The Trojans eliminated Catholic from postseason play in 1996, while Trinity beat ACA in the 1997 semifinals on the way to the 1A-3A championship. In 1998, ACA won the 1A-3A title by beating St. James in the finals. Often, the toughest competition in the state during that era was down the street in the form of your Capital City Conference rival.
“I think it goes to show you, too, that our summer ball teams were good,” said Tubbs, a pitcher for Montgomery Gray. “We won the World Series in 1996. You had AUM, Montgomery Gray and East Montgomery. Playing all those years of summer ball prepared all those kids for their school ball. We very rarely went on vacation because my summer was all-stars.”
Those early pitching stars set the tone for fast pitch softball in this state, Bridgman and Ainsworth noted.

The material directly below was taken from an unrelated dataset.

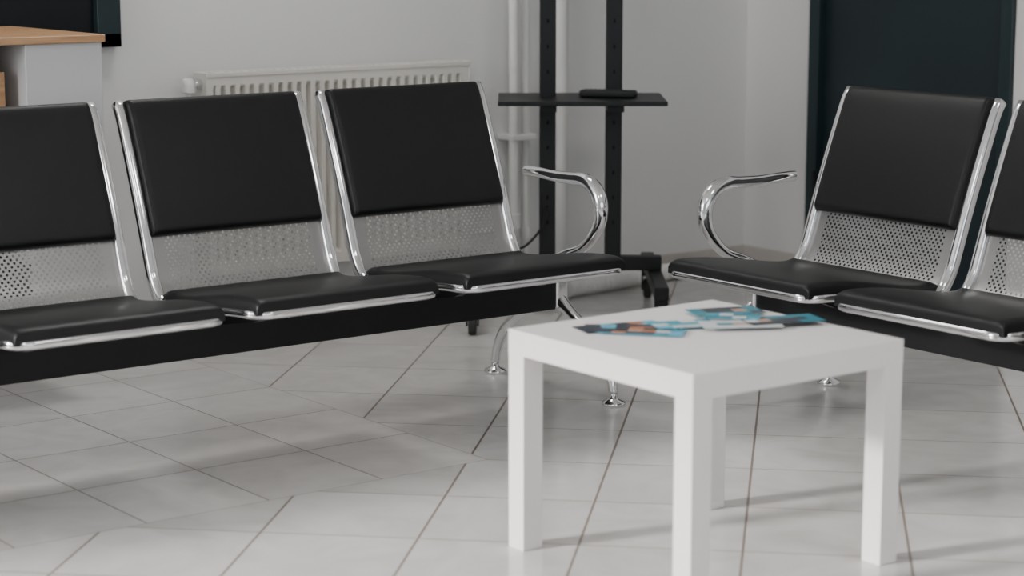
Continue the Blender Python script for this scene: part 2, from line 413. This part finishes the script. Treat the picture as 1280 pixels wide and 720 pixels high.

“In baseball, you had a whole bullpen of pitchers,” Bridgman said. “We would have a pitcher and that pitcher would throw every game. Erin Stough pitched every game in the state tournament the first year we won it. Lyndsay Mann was that type of pitcher as well. She would just pitch non-stop.”
“The Capital City Conference was very, very competitive but we all loved each other,” Ainsworth said. “We all talked to each other and picked each other’s brains. We talked to each other about life, not just softball. It was a great time to be a coach in the city of Montgomery. We were close-knit and there were some great pitchers in those early years.”